INSTRUCTIONS FOR THE TASK → Retype the material that follows, keeping every word as it is.

RECORDED DATA →
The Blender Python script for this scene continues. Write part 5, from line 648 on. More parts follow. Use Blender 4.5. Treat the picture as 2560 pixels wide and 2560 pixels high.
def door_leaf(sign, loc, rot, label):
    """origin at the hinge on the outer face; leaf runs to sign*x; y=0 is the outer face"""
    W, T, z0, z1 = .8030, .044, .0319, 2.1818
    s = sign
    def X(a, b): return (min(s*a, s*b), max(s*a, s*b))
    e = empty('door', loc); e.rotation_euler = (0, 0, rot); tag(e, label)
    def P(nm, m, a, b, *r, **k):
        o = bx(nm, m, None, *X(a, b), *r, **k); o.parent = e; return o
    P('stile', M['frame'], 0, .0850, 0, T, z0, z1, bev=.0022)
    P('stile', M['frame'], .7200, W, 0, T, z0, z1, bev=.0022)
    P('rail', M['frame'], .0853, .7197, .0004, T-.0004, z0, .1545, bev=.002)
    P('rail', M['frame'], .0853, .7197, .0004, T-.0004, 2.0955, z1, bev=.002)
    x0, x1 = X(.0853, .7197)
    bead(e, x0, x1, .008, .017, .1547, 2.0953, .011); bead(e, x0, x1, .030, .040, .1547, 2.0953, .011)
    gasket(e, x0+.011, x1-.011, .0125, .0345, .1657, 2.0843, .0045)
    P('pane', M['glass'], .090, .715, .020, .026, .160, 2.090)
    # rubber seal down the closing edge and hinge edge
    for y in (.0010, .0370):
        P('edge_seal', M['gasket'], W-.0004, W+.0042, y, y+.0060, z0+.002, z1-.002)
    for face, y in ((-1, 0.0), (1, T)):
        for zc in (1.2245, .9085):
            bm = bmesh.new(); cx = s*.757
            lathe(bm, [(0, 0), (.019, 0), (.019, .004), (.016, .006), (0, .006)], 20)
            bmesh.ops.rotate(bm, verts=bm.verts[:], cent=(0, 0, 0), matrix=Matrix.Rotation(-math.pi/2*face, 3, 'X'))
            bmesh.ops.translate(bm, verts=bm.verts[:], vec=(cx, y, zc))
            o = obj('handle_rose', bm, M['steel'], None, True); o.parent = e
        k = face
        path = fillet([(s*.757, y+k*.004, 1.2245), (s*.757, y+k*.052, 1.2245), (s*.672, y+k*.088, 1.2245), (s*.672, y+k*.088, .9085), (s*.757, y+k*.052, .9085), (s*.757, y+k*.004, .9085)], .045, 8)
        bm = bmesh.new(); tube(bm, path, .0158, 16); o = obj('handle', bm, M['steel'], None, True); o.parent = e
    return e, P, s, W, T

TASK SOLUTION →
The Blender Python script for this scene continues. Write part 5, from line 648 on. More parts follow. Use Blender 4.5. Treat the picture as 2560 pixels wide and 2560 pixels high.
def door_leaf(sign, loc, rot, label):
    """origin at the hinge on the outer face; leaf runs to sign*x; y=0 is the outer face"""
    W, T, z0, z1 = .8030, .044, .0319, 2.1818
    s = sign
    def X(a, b): return (min(s*a, s*b), max(s*a, s*b))
    e = empty('door', loc); e.rotation_euler = (0, 0, rot); tag(e, label)
    def P(nm, m, a, b, *r, **k):
        o = bx(nm, m, None, *X(a, b), *r, **k); o.parent = e; return o
    P('stile', M['frame'], 0, .0850, 0, T, z0, z1, bev=.0022)
    P('stile', M['frame'], .7200, W, 0, T, z0, z1, bev=.0022)
    P('rail', M['frame'], .0853, .7197, .0004, T-.0004, z0, .1545, bev=.002)
    P('rail', M['frame'], .0853, .7197, .0004, T-.0004, 2.0955, z1, bev=.002)
    x0, x1 = X(.0853, .7197)
    bead(e, x0, x1, .008, .017, .1547, 2.0953, .011); bead(e, x0, x1, .030, .040, .1547, 2.0953, .011)
    gasket(e, x0+.011, x1-.011, .0125, .0345, .1657, 2.0843, .0045)
    P('pane', M['glass'], .090, .715, .020, .026, .160, 2.090)
    # rubber seal down the closing edge and hinge edge
    for y in (.0010, .0370):
        P('edge_seal', M['gasket'], W-.0004, W+.0042, y, y+.0060, z0+.002, z1-.002)
    for face, y in ((-1, 0.0), (1, T)):
        for zc in (1.2245, .9085):
            bm = bmesh.new(); cx = s*.757
            lathe(bm, [(0, 0), (.019, 0), (.019, .004), (.016, .006), (0, .006)], 20)
            bmesh.ops.rotate(bm, verts=bm.verts[:], cent=(0, 0, 0), matrix=Matrix.Rotation(-math.pi/2*face, 3, 'X'))
            bmesh.ops.translate(bm, verts=bm.verts[:], vec=(cx, y, zc))
            o = obj('handle_rose', bm, M['steel'], None, True); o.parent = e
        k = face
        path = fillet([(s*.757, y+k*.004, 1.2245), (s*.757, y+k*.052, 1.2245), (s*.672, y+k*.088, 1.2245), (s*.672, y+k*.088, .9085), (s*.757, y+k*.052, .9085), (s*.757, y+k*.004, .9085)], .045, 8)
        bm = bmesh.new(); tube(bm, path, .0158, 16); o = obj('handle', bm, M['steel'], None, True); o.parent = e
    return e, P, s, W, T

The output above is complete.